A national campaign aimed at having the Australian Government sign and ratify an international convention on domestic workers’ rights was launched in Sydney yesterday.

The Salvation Army’s Freedom Partnership has joined with Walk Free in demanding the government sign and ratify International Labor Organization Convention 189 which entered into force in September last year.

CALLING FOR RATIFICATION: Members of the public were yesterday invited to sign a “pledge wall” erected in Sydney’s Martin Place petition the Australian Government about signing and ratifying ILO C189.

There are an estimated 54,000 domestic workers in Australia – around 90 per cent of them women.

Jenny Stanger, national manager of the Freedom Partnership, said at the launch that while Australia has strong labor laws and complaint mechanisms for when there are breaches, “there are workers who still fall through the cracks and employers are making profits from stealing their labour”.

“Migrant workers and people on temporary visas are particularly vulnerable as their migration status may affect their ability to remain in Australia long enough to effectively take action to recover stolen wages.”

She said the Freedom Partnership and Walk Free were of the view that ratification of C189 would provide “another tool” that can be used in the fight to end slavery-like conditions in Australia. “Articles 15, 16 and 17 of the convention ensure access to effective remedies when abuse has occurred…”

Earlier in a statement Ms Stanger said: “The UN Special Rapporteur and others have called for ratification in the past and it is high time Australia followed the lead of other nations by signing and ratifying this law into treaty.”

The 2013 Global Slavery Index put the number of people living in slavery in Australia at more than 3,000. Speaking in the same statement, Katharine Bryant, research manager at Walk Free and lead author of the index, said there had been “abhorrent” situations in which domestic workers had been forced to work long days, had been abused verbally and physically and denied their freedom and wages. “Is it too much to ask for domestic workers to receive basic protections under the law?”
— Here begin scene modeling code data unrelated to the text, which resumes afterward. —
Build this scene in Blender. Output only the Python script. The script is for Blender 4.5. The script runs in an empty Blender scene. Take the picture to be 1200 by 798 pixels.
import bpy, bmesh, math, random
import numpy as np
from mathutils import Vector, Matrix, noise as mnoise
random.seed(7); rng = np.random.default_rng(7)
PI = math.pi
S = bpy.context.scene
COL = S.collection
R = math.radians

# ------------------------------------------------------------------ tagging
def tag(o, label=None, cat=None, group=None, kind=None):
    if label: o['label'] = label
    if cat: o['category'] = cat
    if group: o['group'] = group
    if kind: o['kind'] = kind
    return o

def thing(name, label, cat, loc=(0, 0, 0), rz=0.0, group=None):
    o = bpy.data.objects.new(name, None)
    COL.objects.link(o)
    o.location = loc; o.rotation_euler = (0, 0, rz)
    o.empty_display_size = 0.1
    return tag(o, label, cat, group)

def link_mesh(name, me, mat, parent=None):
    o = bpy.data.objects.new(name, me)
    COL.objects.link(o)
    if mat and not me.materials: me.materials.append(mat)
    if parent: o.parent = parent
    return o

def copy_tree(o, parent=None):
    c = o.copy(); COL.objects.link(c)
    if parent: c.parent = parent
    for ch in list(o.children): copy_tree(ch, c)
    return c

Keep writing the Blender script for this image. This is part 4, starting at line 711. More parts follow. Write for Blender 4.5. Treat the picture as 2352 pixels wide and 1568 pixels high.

A spokesperson for Employment Minister Eric Abetz told Sight that the Australian Government recognised domestic workers around the world have often not been adequately covered by international or national labor regulations but said this was not the case in Australia.

“It is a matter for the government to consider whether it is in the national interest to pursue ratification of an international treaty. Australia already complies with our international obligations to take action to prevent and prosecute forced labor, and the Coalition Government was pleased to support the adoption of the new forced labour protocol at the International Labour Conference in Geneva in June this year.”